▸ Task statement: Print exactly what lies from the line with "Reconstruct this image" down to the line with "return CAM + d*t", counting both of those lines, but not the pictures.

··· Input rows ···

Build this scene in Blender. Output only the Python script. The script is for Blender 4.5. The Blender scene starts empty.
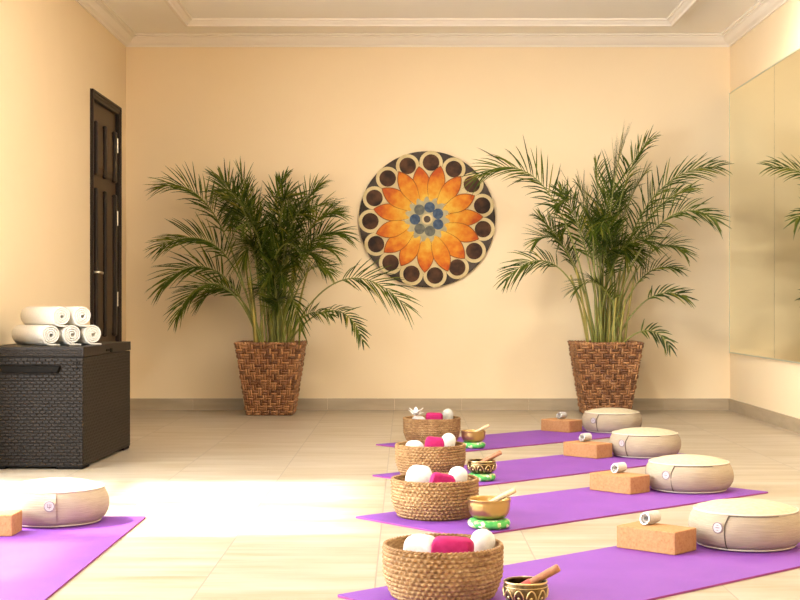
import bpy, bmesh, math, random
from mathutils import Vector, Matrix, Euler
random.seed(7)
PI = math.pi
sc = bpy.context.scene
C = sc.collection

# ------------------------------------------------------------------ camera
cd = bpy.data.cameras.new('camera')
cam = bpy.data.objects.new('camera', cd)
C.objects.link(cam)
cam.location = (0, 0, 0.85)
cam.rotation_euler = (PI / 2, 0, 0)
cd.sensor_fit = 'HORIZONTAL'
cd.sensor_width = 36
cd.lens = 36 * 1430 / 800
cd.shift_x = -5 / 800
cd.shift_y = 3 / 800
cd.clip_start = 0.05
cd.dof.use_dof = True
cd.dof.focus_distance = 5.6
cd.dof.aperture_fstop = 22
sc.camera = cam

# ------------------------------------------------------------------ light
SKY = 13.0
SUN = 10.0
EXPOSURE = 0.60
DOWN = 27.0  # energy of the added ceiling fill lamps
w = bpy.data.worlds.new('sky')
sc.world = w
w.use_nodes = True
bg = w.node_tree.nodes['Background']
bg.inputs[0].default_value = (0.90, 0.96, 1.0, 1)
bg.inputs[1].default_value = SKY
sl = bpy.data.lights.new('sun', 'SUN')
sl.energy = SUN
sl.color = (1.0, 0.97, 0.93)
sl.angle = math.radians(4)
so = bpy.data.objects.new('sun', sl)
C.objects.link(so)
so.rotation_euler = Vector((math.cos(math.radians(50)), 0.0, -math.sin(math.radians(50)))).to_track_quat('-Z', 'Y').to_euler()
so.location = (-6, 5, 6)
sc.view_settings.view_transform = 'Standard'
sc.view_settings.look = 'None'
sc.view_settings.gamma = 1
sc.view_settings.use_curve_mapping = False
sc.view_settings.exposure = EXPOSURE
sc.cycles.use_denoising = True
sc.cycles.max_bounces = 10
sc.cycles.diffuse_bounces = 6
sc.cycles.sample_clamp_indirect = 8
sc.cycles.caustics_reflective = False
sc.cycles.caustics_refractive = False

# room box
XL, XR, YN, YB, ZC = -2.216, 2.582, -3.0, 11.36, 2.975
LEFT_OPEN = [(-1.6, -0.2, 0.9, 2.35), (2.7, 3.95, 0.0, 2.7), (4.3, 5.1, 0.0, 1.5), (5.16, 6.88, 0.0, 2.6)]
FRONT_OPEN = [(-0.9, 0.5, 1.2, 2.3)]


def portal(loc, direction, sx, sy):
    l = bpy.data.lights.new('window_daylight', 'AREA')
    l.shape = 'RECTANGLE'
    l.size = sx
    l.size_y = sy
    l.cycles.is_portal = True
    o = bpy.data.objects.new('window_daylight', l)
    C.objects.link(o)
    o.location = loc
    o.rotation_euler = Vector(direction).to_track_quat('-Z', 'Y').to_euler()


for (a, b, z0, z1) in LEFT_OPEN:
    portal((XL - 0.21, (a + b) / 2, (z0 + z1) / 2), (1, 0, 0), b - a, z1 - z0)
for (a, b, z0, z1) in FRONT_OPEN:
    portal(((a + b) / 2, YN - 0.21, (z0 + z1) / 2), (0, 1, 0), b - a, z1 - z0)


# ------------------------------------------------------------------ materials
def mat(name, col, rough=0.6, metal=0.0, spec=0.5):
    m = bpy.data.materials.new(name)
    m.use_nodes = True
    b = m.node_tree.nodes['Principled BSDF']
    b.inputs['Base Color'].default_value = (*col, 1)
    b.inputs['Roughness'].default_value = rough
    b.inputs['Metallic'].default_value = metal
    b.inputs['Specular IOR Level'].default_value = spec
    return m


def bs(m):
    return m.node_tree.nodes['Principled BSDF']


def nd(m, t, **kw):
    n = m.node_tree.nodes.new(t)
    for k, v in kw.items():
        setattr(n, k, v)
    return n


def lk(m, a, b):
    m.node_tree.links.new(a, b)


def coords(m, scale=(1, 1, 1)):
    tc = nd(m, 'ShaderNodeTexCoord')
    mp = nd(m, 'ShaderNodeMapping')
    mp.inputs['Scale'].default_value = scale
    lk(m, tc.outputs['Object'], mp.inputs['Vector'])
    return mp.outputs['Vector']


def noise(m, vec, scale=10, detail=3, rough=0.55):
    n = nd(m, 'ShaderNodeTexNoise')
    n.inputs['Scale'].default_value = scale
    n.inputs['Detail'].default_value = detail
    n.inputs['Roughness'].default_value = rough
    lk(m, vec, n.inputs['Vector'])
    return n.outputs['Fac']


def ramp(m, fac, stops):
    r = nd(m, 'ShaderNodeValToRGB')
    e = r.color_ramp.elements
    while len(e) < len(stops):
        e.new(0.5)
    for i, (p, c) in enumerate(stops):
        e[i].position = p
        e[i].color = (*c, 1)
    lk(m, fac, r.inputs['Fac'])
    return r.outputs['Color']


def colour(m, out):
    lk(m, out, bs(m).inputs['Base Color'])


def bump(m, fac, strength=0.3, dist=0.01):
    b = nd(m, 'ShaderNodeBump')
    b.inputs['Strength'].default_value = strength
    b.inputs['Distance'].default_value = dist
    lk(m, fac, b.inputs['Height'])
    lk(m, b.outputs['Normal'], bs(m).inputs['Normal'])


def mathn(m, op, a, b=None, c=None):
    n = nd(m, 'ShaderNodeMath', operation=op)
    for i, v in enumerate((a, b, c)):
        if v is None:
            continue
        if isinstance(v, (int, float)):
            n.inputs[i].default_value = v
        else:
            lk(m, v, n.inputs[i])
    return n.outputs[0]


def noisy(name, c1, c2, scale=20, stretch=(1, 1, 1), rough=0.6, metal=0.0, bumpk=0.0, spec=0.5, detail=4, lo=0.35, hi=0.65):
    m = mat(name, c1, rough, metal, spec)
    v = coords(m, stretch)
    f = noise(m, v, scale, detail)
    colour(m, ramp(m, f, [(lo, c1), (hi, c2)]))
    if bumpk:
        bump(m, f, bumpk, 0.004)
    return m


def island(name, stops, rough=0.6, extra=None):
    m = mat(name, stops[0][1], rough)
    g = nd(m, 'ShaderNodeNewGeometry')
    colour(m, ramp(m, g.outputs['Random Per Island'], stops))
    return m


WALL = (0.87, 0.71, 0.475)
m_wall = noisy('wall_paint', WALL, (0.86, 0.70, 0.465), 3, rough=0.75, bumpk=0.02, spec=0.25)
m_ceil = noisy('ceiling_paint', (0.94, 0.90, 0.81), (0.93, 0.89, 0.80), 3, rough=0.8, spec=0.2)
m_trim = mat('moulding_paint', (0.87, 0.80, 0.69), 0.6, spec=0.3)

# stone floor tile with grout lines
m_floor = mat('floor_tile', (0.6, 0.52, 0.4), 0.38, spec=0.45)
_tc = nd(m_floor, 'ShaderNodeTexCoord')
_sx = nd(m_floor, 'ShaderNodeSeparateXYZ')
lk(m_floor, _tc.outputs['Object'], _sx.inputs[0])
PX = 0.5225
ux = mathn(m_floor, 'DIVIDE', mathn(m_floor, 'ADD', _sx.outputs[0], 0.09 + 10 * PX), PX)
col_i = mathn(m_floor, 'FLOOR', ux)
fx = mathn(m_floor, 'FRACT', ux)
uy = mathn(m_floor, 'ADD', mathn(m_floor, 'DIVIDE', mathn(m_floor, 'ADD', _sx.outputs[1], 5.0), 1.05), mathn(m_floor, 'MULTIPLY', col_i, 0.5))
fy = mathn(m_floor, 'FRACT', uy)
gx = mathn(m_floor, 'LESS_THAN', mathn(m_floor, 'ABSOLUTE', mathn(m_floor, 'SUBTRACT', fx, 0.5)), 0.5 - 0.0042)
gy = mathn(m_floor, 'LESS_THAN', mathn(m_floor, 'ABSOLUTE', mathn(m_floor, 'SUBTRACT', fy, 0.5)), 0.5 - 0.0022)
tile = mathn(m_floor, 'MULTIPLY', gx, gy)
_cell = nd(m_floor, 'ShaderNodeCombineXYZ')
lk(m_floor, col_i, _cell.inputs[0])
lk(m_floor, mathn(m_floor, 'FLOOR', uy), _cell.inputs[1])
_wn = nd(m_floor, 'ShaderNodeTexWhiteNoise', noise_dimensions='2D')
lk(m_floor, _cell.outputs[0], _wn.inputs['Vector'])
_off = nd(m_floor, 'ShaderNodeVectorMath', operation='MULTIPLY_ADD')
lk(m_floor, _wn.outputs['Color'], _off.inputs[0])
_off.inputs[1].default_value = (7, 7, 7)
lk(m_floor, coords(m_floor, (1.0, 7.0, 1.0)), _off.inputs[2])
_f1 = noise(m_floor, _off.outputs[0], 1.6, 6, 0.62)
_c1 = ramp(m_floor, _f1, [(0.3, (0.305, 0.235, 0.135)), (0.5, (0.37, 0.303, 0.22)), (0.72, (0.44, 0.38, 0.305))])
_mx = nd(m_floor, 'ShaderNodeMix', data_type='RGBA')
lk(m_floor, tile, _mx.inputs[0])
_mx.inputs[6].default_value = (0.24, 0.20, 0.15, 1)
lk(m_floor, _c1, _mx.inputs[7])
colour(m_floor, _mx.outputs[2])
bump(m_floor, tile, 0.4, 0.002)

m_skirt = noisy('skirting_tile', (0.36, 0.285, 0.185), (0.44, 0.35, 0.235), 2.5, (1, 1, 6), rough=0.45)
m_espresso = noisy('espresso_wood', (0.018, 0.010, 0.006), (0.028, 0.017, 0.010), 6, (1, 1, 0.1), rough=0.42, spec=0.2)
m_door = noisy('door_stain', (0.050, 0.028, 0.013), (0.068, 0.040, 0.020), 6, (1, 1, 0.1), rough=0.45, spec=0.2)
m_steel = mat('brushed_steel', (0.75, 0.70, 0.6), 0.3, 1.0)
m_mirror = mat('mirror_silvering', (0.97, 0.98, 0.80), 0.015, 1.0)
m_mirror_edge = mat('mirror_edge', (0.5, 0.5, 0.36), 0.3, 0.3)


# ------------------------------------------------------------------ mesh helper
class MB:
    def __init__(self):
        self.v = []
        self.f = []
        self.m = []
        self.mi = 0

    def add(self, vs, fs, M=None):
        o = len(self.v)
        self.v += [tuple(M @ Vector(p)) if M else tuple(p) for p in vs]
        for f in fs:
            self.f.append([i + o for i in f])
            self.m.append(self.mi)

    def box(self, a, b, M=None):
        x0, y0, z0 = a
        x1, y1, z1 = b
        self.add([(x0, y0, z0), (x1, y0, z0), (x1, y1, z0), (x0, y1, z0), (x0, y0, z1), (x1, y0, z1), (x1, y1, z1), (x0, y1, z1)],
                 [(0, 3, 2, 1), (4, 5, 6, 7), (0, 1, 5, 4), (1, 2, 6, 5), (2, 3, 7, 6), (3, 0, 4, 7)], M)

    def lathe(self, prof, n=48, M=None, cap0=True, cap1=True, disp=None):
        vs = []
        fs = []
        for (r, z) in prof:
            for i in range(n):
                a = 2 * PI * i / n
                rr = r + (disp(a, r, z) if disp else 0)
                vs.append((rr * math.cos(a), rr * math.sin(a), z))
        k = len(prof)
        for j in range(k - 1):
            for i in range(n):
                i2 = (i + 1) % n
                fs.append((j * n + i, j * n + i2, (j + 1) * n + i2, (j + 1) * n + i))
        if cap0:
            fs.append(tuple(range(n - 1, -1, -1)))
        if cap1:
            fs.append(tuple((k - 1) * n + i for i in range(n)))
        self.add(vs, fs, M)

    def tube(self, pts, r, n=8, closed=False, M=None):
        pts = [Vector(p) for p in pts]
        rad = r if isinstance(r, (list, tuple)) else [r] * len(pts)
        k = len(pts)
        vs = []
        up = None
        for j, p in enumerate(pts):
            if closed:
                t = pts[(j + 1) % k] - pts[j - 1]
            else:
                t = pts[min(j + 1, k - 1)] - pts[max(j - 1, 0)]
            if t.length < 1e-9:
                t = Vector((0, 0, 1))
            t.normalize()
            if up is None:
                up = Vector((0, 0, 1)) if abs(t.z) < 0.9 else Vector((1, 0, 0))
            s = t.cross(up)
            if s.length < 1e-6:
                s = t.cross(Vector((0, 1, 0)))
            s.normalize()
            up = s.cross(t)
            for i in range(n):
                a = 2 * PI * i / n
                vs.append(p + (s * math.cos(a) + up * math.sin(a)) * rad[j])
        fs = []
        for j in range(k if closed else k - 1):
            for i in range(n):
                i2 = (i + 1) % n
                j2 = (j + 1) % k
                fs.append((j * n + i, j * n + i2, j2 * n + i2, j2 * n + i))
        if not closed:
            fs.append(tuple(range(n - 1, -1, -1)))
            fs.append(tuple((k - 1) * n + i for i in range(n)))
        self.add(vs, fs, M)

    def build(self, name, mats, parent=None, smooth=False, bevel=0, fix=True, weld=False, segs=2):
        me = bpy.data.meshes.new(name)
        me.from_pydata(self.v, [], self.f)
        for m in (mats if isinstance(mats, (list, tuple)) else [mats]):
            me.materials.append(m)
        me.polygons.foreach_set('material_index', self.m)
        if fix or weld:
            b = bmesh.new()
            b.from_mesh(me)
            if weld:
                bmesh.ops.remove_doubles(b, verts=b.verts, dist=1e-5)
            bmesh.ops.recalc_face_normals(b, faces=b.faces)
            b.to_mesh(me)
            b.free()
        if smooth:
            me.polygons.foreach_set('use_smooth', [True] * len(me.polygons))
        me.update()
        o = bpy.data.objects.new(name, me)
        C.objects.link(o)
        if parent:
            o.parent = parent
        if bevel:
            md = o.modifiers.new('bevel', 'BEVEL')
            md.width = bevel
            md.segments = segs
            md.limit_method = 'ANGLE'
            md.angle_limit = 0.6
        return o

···
··· Input rows ···

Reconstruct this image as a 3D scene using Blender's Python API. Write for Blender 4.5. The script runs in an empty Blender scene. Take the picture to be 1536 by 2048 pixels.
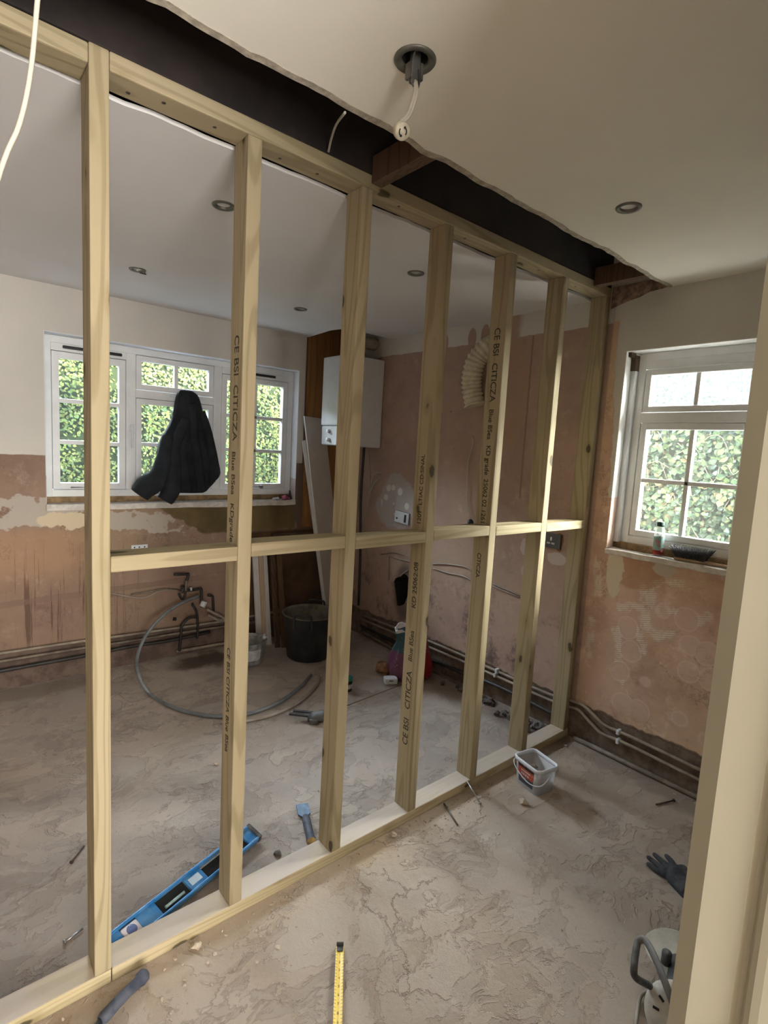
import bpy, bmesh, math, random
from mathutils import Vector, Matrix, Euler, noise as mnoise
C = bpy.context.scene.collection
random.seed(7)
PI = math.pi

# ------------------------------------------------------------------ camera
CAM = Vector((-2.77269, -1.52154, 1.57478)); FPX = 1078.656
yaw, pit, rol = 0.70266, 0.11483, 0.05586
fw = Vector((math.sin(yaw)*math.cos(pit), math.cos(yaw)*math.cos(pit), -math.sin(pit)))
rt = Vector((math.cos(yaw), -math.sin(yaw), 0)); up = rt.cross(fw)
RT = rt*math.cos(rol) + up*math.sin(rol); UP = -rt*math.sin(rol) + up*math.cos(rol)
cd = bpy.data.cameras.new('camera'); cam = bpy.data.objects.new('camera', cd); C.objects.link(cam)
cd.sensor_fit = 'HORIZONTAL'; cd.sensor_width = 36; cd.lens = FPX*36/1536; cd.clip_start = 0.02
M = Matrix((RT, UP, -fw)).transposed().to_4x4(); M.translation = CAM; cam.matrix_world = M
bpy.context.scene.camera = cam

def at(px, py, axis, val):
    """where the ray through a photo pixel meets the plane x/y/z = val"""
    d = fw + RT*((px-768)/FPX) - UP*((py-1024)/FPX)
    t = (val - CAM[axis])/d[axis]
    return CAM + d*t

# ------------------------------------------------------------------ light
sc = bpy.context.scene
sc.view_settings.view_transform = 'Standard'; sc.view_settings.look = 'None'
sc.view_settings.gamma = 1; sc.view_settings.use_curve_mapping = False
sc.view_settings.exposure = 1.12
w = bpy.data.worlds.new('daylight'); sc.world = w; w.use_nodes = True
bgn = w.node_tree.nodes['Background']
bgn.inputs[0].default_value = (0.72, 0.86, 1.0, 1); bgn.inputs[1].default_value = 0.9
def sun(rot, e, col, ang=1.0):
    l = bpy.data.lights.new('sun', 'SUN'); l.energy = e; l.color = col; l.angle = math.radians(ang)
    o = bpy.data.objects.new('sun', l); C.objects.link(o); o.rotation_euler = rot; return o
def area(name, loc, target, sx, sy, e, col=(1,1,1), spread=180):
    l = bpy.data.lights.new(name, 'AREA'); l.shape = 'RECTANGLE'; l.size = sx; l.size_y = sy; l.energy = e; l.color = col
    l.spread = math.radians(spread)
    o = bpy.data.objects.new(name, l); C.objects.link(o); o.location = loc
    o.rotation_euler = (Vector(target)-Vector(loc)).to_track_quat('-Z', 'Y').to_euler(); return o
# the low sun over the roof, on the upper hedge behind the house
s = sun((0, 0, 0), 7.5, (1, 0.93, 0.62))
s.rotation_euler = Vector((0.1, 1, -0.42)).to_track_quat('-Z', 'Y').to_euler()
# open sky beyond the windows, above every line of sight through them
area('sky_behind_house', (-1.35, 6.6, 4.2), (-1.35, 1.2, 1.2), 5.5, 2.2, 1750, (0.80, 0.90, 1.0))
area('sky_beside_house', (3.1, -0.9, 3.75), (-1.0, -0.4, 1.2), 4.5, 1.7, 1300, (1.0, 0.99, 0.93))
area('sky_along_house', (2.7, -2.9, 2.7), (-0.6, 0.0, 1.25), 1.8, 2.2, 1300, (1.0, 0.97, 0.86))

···

▸ Written response:
Reconstruct this image as a 3D scene using Blender's Python API. Write for Blender 4.5. The script runs in an empty Blender scene. Take the picture to be 1536 by 2048 pixels.
import bpy, bmesh, math, random
from mathutils import Vector, Matrix, Euler, noise as mnoise
C = bpy.context.scene.collection
random.seed(7)
PI = math.pi

# ------------------------------------------------------------------ camera
CAM = Vector((-2.77269, -1.52154, 1.57478)); FPX = 1078.656
yaw, pit, rol = 0.70266, 0.11483, 0.05586
fw = Vector((math.sin(yaw)*math.cos(pit), math.cos(yaw)*math.cos(pit), -math.sin(pit)))
rt = Vector((math.cos(yaw), -math.sin(yaw), 0)); up = rt.cross(fw)
RT = rt*math.cos(rol) + up*math.sin(rol); UP = -rt*math.sin(rol) + up*math.cos(rol)
cd = bpy.data.cameras.new('camera'); cam = bpy.data.objects.new('camera', cd); C.objects.link(cam)
cd.sensor_fit = 'HORIZONTAL'; cd.sensor_width = 36; cd.lens = FPX*36/1536; cd.clip_start = 0.02
M = Matrix((RT, UP, -fw)).transposed().to_4x4(); M.translation = CAM; cam.matrix_world = M
bpy.context.scene.camera = cam

def at(px, py, axis, val):
    """where the ray through a photo pixel meets the plane x/y/z = val"""
    d = fw + RT*((px-768)/FPX) - UP*((py-1024)/FPX)
    t = (val - CAM[axis])/d[axis]
    return CAM + d*t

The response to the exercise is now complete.